The report says that, under the deal, governments would lose the right to require labour market surveys to ensure that no local workers are available to perform the necessary work before engaging temporary foreign workers.
PSI and civil society allies are mobilising to protest today against the secret negotiations, including with actions in Switzerland, Australia, the United Kingdom, Japan, India, the Netherlands, Austria, Belgium, Brazil, Canada, the United States, Colombia, Mexico, Panama and Costa Rica.
Rosa Pavanelli, General Secretary of Public Services International (PSI), says: “This is an attempt to secretly extend the most damaging parts of the infamous GATS agreement that previously sparked global protests. The aim of public services should not be to make profits for large multinational corporations. Ensuring that failed privatisations can never be reversed is free market ideology gone mad.”
Pavanelli emphasizes that, “It is fundamentally undemocratic for parliaments to permanently hand over the people’s democratic mandate to multinational companies.”
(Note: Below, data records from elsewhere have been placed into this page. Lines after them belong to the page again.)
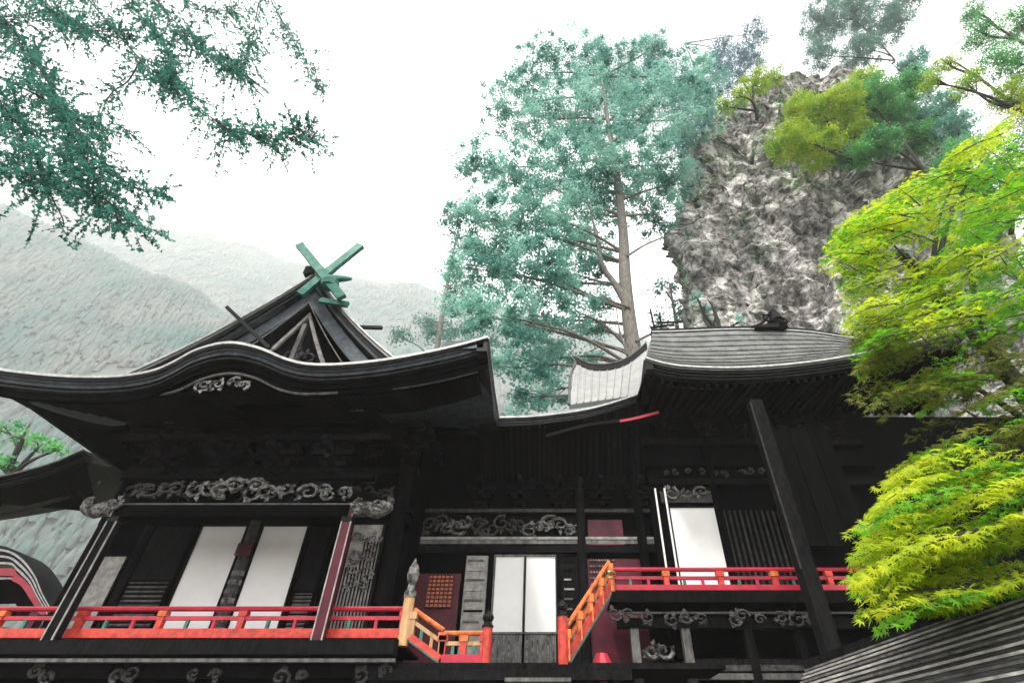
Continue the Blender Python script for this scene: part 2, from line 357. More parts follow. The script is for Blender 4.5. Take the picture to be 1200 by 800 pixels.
# second, lower eave line
E2 = [(-58, 430), (-30, 448), (0, 458), (60, 466), (120, 468), (180, 464), (208, 459), (236, 446), (268, 439), (298, 444), (328, 458), (360, 463), (420, 460), (470, 456), (520, 447), (560, 437)]
def yk2(px): return yk(px) + .35
e2 = catmull([at(px, py, yk2(px)) for px, py in E2], 5)
MB().sweep([off(e2, 0, .22), off(e2, .1, .22), off(e2, .1, 0), off(e2, 0, 0)]).build('bargeboard', 'black', roofA)
i0 = next(i for i, p in enumerate(e2) if p.x > X(185, 463, 9.7)); i1 = next(i for i, p in enumerate(e2) if p.x > X(400, 461, 9.7))
seg = e2[i0:i1]; MB().sweep([off(seg, -.03, .05), off(seg, .02, .05), off(seg, .02, 0), off(seg, -.03, 0)]).build('bargeboard_edge', 'grey_wood', roofA)
seg = e2[i1 + 5:]; MB().sweep([off(seg, -.02, .04), off(seg, .02, .04), off(seg, .02, .015), off(seg, -.02, .015)]).build('bargeboard_edge', 'carve_dark', roofA)
gp = at(266, 449, 9.0)
scrolls(MB(), gp.x - .55, gp.x + .55, gp.z - .2, gp.z + .2, 9.0, 4, 31, .035).build('gable_pendant', 'carve', roofA)
# soffit boards and rafters
zs = fz1 + 1.75
soff = [Vector((p.x * .985 - .05, WY + .2, zs)) for p in e2]
MB().sweep([off(e2, .1, .18), soff], False).build('soffit', 'black', hall)
rm, _ = MB().box((0, .5, 0), (.085, 1, .1)).mesh('rafter', M['dark'], False)
for i in range(0, len(e2) - 1):
    for t in (0, .5):
        p = e2[i].lerp(e2[i + 1], t) + Vector((0, .1, .1)); q = soff[i].lerp(soff[i + 1], t) + Vector((0, 0, -.09)); d = q - p
        o = link('rafter', rm, p, hall); o.rotation_euler = (math.atan2(d.z, math.hypot(d.x, d.y)), 0, -math.atan2(d.x, d.y)); o.scale = (1, d.length, 1)
# left side eave returning back
cz = e_top[0].z; cxl = e_top[0].x
MB().bb(cxl, -11.3, 13.1, 19, zs - .02, zs + .12).build('side_soffit', 'black', hall)
MB().add([(cxl, 9.6, cz - .4), (cxl, 11.6, zs + .2), (cxl, 19, zs + .2), (cxl, 19, zs - .2), (cxl, 11.4, zs - .22), (cxl, 9.6, cz - .8),
    (cxl + .15, 9.6, cz - .4), (cxl + .15, 11.6, zs + .2), (cxl + .15, 19, zs + .2), (cxl + .15, 19, zs - .2), (cxl + .15, 11.4, zs - .22), (cxl + .15, 9.6, cz - .8)],
    [(0, 1, 2, 3, 4, 5), (11, 10, 9, 8, 7, 6)] + [(i, (i + 1) % 6, (i + 1) % 6 + 6, i + 6) for i in range(6)]).build('side_fascia', 'copper_dark', hall)
# right verge returning towards the passage hall
v0 = e_top[-1]; v1 = at(584, 489, 12.8); vz = catmull([v0, v0.lerp(v1, .5) + Vector((0, 0, -.12)), v1], 6)
MB().sweep([vz, off(vz, 0, -.4), [q + Vector((-.25, 0, -.4)) for q in vz], [q + Vector((-.25, 0, -.02)) for q in vz]]).build('verge_board', 'copper_dark', roofA)
MB().sweep([[q + Vector((.03, 0, .04)) for q in vz], [q + Vector((.03, 0, -.02)) for q in vz], [q + Vector((-.1, 0, -.0)) for q in vz], [q + Vector((-.1, 0, .04)) for q in vz]]).build('verge_lip', 'lip', roofA)
MB().sweep([[q + Vector((-.1, 0, -.02)) for q in vz], [Vector((q.x - 1.1, q.y, q.z - .12)) for q in vz], [Vector((q.x - 1.1, q.y, q.z - .36)) for q in vz], [q + Vector((-.1, 0, -.3)) for q in vz]]).build('side_eave', 'slate', roofA)
MB().add([v0 + Vector((-.2, .2, -.42)), v1 + Vector((-.2, 0, -.42)), Vector((-3.4, 13.6, zs)), Vector((-3.4, 10, zs))], [(0, 1, 2, 3)]).build('side_soffit', 'black', hall)

# gable above the porch
gab = MB(); GY0, GY1 = 10.3, 15.2; apex = at(368, 322, GY0); apex.x = CXH
feetz = at(300, 432, GY0).z; hw = 3.6; feetz -= .2; zmin = at(400, 434, 9.4).z + .38
def gprof(o, n=12, hwk=1.0):            # concave gable outline, o = offset below
    pts = []
    for i in range(-n, n + 1):
        u = abs(i) / n; x = CXH + .15 + (i / n) * hw * hwk
        zc = apex.z - o - (apex.z - feetz) * (1.28 * u - .28 * u * u)
        pts.append(Vector((x, 0, max(zc, zmin - o * .3))))
    return pts
def gsweep(name, m, y0, y1, o0, o1, k=1.0, parent=None, label=None):
    a = gprof(o0, hwk=k); c = gprof(o1, hwk=k)
    return MB().sweep([off(a, y0, 0), off(a, y1, 0), off(c, y1, 0), off(c, y0, 0)]).build(name, m, parent, label)
gr = gsweep('gable_roof', 'slate', GY0 + .12, GY1, .04, .3, 1.0, hall)
for k in range(3): gsweep('verge_course', 'copper_dark' if k % 2 else 'copper', GY0 + .0 + .07 * k, GY0 + .3, -.0 + .1 * k, .085 + .1 * k, 1.0 - .01 * k, gr)
gsweep('verge_lip', 'lip', GY0 - .04, GY0 + .1, -.06, .0, 1.005, gr)
for k in range(14):                      # roof battens seen on the flank
    y = GY0 + .45 + k * .33; gsweep('standing_seam', 'copper', y, y + .05, -.03, .05, 1.0, gr)
gsweep('gable_bargeboard', 'slate', GY0 + .3, GY0 + .42, .32, .86, .93, hall)
gsweep('bargeboard_edge', 'grey_wood', GY0 + .27, GY0 + .3, .84, .9, .8, hall)
gsweep('inner_bargeboard', 'pale_wood', GY0 + .5, GY0 + .58, 1.02, 1.24, .6, hall)
gsweep('inner_soffit', 'grey_wood', GY0 + .58, GY0 + .9, 1.02, 1.1, .6, hall)
pr = gprof(1.0, hwk=.62); ct_ = Vector((CXH, GY0 + .62, feetz - .6))
MB().add([ct_] + off(pr, GY0 + .62, 0), [(0, i, i + 1) for i in range(1, len(pr))]).build('pediment', 'dark', hall)
MB().bar((CXH + .15, GY0 + .58, feetz), (CXH + .15, GY0 + .58, apex.z - 1.5), .2, .12, (1, 0, 0)).build('king_post', 'grey_wood', hall)
scrolls(MB(), CXH - .7, CXH + .7, feetz + .7, feetz + 1.3, GY0 + .56, 3, 8, .05).build('gable_carving', 'carve_dark', hall)
MB().bb(CXH - 1.3, CXH + 1.5, GY0 + .5, GY0 + .6, feetz + .42, feetz + .58).build('collar_beam', 'carve_dark', hall)
# crossed finials, ridge-end ornament, ridge
MB().bb(CXH - .16, CXH + .16, GY0 - .1, GY1 + .3, apex.z - .02, apex.z + .28).build('gable_ridge', 'copper_dark', hall)
ap = Vector((CXH, GY0 - .12, apex.z))
def chigi(a, c, dy):
    p, q = at(*a, GY0 - .2), at(*c, GY0 - .2); p.y += dy; q.y += dy
    MB().bar(p, q, .13, .24).build('crossed_finial', 'teal', hall)
    e = (p - q).normalized(); MB().bar(p - e * .02, p + e * .1, .14, .25).build('finial_cap', 'teal', hall)
chigi((420, 290), (352, 345), 0); chigi((354, 292), (402, 352), -.1)
oz = at(386, 330, GY0 - .2)
o_ = MB().tube(catmull([oz + Vector((-.25, 0, .0)), oz + Vector((.1, 0, .1)), oz + Vector((.6, 0, .12))], 3), [.14, .14, .13, .12, .1, .08, .05], 8).build('ridge_ornament', 'teal', hall)
MB().lathe(oz + Vector((.05, -.02, -.3)), [(.02, 0), (.22, .08), (.25, .25), (.15, .42), (.03, .5)], 10).build('ridge_ornament', 'teal', hall)
MB().bar(at(375, 352, GY0 - .1), at(408, 357, GY0 - .1), .1, .16).build('ridge_ornament', 'teal', hall)
for a, c, y in (((266, 360), (316, 408), 10.1), ((412, 383), (448, 384), 11.2)):
    MB().bar(at(*a, y), at(*c, y), .09, .09).build('verge_rod', 'iron', hall)
# veranda
xr = X(470, 745, 11.5)
me, _ = MB().box((0, 0, 0), (.27, 2.2, .05)).mesh('floorboard', M['dark'], False)
for i in range(60):
    x = xr - .14 - .28 * i
    if x > -16: link('floorboard', me, (x, 12.3, ZA - .03), hall)
MB().bb(-17, xr, 11.06, 11.4, ZA - .3, ZA - .07).build('veranda_beam', 'dark', hall)
MB().bb(-17, xr + .05, 11.1, 11.2, ZA - .42, ZA - .36).build('veranda_moulding', 'grey_wood', hall)
MB().bb(-17, xr, 11.45, 11.6, ZA - .62, ZA - .42).build('veranda_beam', 'dark', hall)
for i in range(9):
    x = xr - .35 - i * 1.55
    p = MB().bb(x - .1, x + .1, 11.5, 11.7, .2, ZA - .6).build('veranda_post', 'dark', hall)
    scrolls(MB(), x - .35, x + .35, ZA - .75, ZA - .45, 11.3, 2, 100 + i, .04).build('bracket_carving', 'carve_dark', p)
MB().bb(-17, -3.5, 12.7, 13.0, .0, ZA - .1).build('underfloor_wall', 'black', hall)
# stone plinth in separate blocks (a thing of its own below all the halls)
pl = thing('stone_plinth', (0, 12.4, 0), 'dark stone retaining plinth below the shrine halls', 'stone wall')
rs = random.Random(3)
bm_ = [MB().box((0, 0, 0), (1.1, .5, .42)).mesh('stone_block', M['stone'], False)[0] for _ in range(3)]
for r in range(4):
    for i in range(26):
        link('stone_block', bm_[rs.randrange(3)], (-16 + i * 1.14 + (.5 if r % 2 else 0), 12.3 + rs.uniform(-.04, .04) + (.12 * r), .24 + r * .45), pl)

# ================================================================ RAILINGS
def rail(name, p0, p1, label, posts, top='pink', mid='pink', base='red', post='red', h=(.62, .42, .0), sub=3, hb=.16):
    """p0, p1: floor-level ends. top rail, middle rail, base beam, posts, struts"""
    t = thing(name, p0, label, 'railing', 'vermilion veranda railings')
    p0 = Vector(p0); p1 = Vector(p1); d = p1 - p0; L = d.length
    MB().bar(p0 + Vector((0, 0, hb / 2)), p1 + Vector((0, 0, hb / 2)), .13, hb).build('base_rail', base, t)
    MB().bar(p0 + Vector((0, 0, h[1])), p1 + Vector((0, 0, h[1])), .07, .07).build('middle_rail', mid, t)
    MB().tube([p0 + Vector((0, 0, h[0])), p1 + Vector((0, 0, h[0]))], .05, 8).build('top_rail', top, t)
    MB().bar(p0 + Vector((0, .0, -.02)), p1 + Vector((0, .0, -.02)), .16, .03).build('green_sill', 'teal', t)
    for i in range(posts + 1):
        q = p0 + d * (i / posts)
        MB().bb(q.x - .06, q.x + .06, q.y - .06, q.y + .06, q.z + .01, q.z + h[1] + .03).build('rail_post', post, t)
        c = MB().bb(q.x - .085, q.x + .085, q.y - .075, q.y + .075, q.z + h[1] + .03, q.z + h[0] - .045).build('rail_cap', 'orange' if i % 2 else post, t)
        if i < posts:
            for k in range(1, sub):
                s = q + d * (k / sub / posts)
                MB().bb(s.x - .03, s.x + .03, s.y - .03, s.y + .03, s.z + hb, s.z + h[1] - .03).build('rail_strut', 'teal' if k % 2 else mid, t)
    return t
hA = (Z(713, 11.5) - ZA, Z(724, 11.5) - ZA, 0)
rail('veranda_railing', (X(-110, 748, 11.5), 11.5, ZA), (xr, 11.5, ZA), 'long vermilion railing along the front of the left hall veranda', 6, h=hA, hb=.2)
def newel(x, y, z0, z1, m, label, knob='iron', r=.1, hk=.42):
    t = thing('newel_post', (x, y, z0), label, 'post')
    MB().lathe((x, y, z0), [(r, 0), (r, z1 - z0)], 12).build('shaft', m, t)
    MB().lathe((x, y, z1), [(a * r, h_ * hk) for a, h_ in ((1.15, 0), (1.15, .14), (.75, .2), (.66, .36), (1.0, .44), (1.18, .6), (.95, .78), (.4, .93), (.08, 1.05))], 12).build('onion_finial', knob, t)
    return t
newel(xr + .05, 11.5, ZA - .1, Z(700, 11.5), 'tan', 'bare wood newel post with tall grey finial at the right end of the long railing', 'carve', .11, .75)
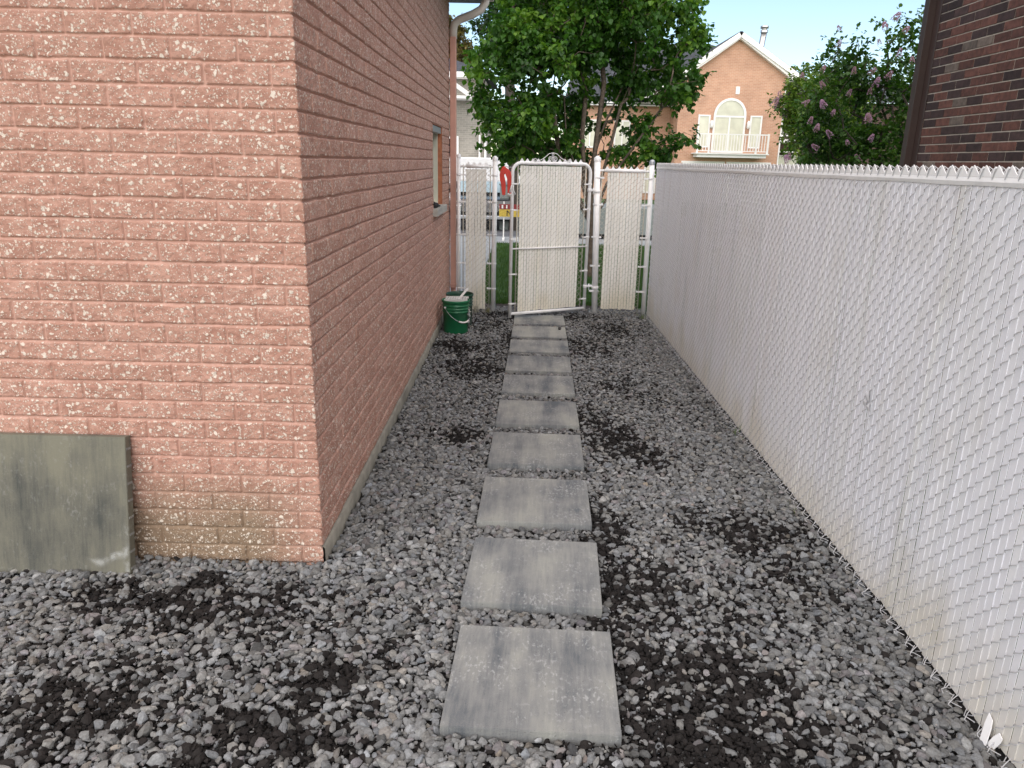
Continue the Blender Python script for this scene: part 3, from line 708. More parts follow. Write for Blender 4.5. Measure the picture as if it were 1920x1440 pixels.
for d in (-th_, th_):
    for (a, b) in outer: V.append(rp((a, d, b)))
    for (a, b) in inner: V.append(rp((a, d * 1.0, b)))
n1 = len(outer); F = []
for i in range(n1 - 1):
    F.append((i, i + 1, n1 + i + 1, n1 + i)); F.append((2 * n1 + i, 3 * n1 + i, 3 * n1 + i + 1, 2 * n1 + i + 1))
    F.append((i, 2 * n1 + i, 2 * n1 + i + 1, i + 1)); F.append((n1 + i, n1 + i + 1, 3 * n1 + i + 1, 3 * n1 + i))
F += [(0, n1, 3 * n1, 2 * n1), (n1 - 1, 3 * n1 - 1, 4 * n1 - 1, 2 * n1 - 1)]
mb.add(V, F)
rob = empty("red_clamp", rp((0, 0, 0)), 0, "red curved plastic clamp hanging beside the top left corner of the open gate", "clamp")
mb.build("body", M['red'], rob, bevel=.005)
MB().tube([rp((-.05, -.023, -.19)), rp((.03, -.025, -.15))], .005, 6).build("lever", M['white_plastic'], rob)
for a, b in ((-.045, -.02), (.015, .05)): MB().tube([rp((a, .0, -.315)), rp((b, 0, -.315))], .012, 8).build("pad", M['white_plastic'], rob)
MB().tube([rp((-.025, 0, .012)), rp((.03, .0, .004)), rp((.08, 0, .006))], .003, 6).build("hook", M['galv'], rob)

# ------------------------------------------------------------------ buckets
def pail(cx, cy, s, matb, label, rz_=0):
    e = empty("bucket", (cx, cy, 0), 0, label, "bucket", "green buckets by the wall")
    prof = [(.0, .004), (.128, .004), (.132, .0), (.136, .012), (.143, .235), (.151, .238), (.151, .246), (.1435, .249), (.1445, .268), (.152, .271), (.152, .279), (.1445, .282), (.1455, .302), (.154, .305), (.154, .312), (.147, .316), (.148, .340), (.157, .344), (.159, .366), (.154, .371), (.150, .368), (.147, .33), (.130, .02), (0, .016)]
    MB().lathe([(a * s, b * s) for a, b in prof], (cx, cy, .012), 40).build("body", matb, e)
    return e
bx, by = -.700, 8.30
B1 = pail(bx, by, 1.0, M['green_pail'], "bright green plastic bucket with a white grip on its handle by the brick wall")
B2 = pail(-.685, 8.66, 1.02, M['dark_pail'], "darker green bucket standing behind the bright green bucket")
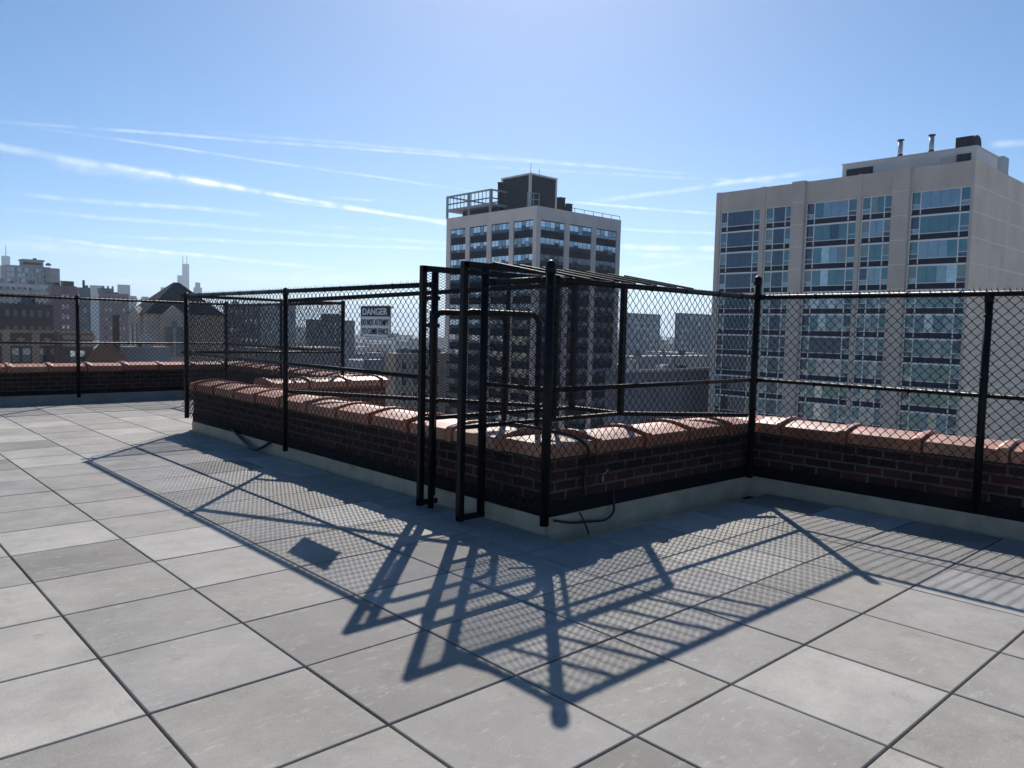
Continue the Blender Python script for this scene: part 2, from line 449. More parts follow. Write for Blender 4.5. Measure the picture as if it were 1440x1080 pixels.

Users of public services and public service workers are demanding the release of more information on this sweeping trade deal, and assurance that it will not affect provision of any public services. They are also delivering to government leaders a protest letter signed by over 350 organisations from over 115 countries.
No draft texts have been released in the ultra-secret negotiations. The secrecy is such that U.S. negotiating proposals, for example, are to be kept classified for “five years from entry into force of the TISA agreement or, if no agreement enters into force, five years from the close of the negotiations.”
In Brussels, Jan Willem Goudrian, Deputy General Secretary of the European Federation of Public Service Unions (EPSU), says: “This agreement will bind future governments, regardless of who wins elections and what the courts say. If the European Commission has nothing to hide they must immediately release full details of these negotiations.”
In London, Dave Prentis, General Secretary of UNISON, comments on people’s experience in the United Kingdom: “Privatisations of the National Health Service and the London Underground transit system have been costly disasters. Tying our government’s hands to prevent us from dealing with failed privatisations will give business the green light to take us all for an expensive ride.”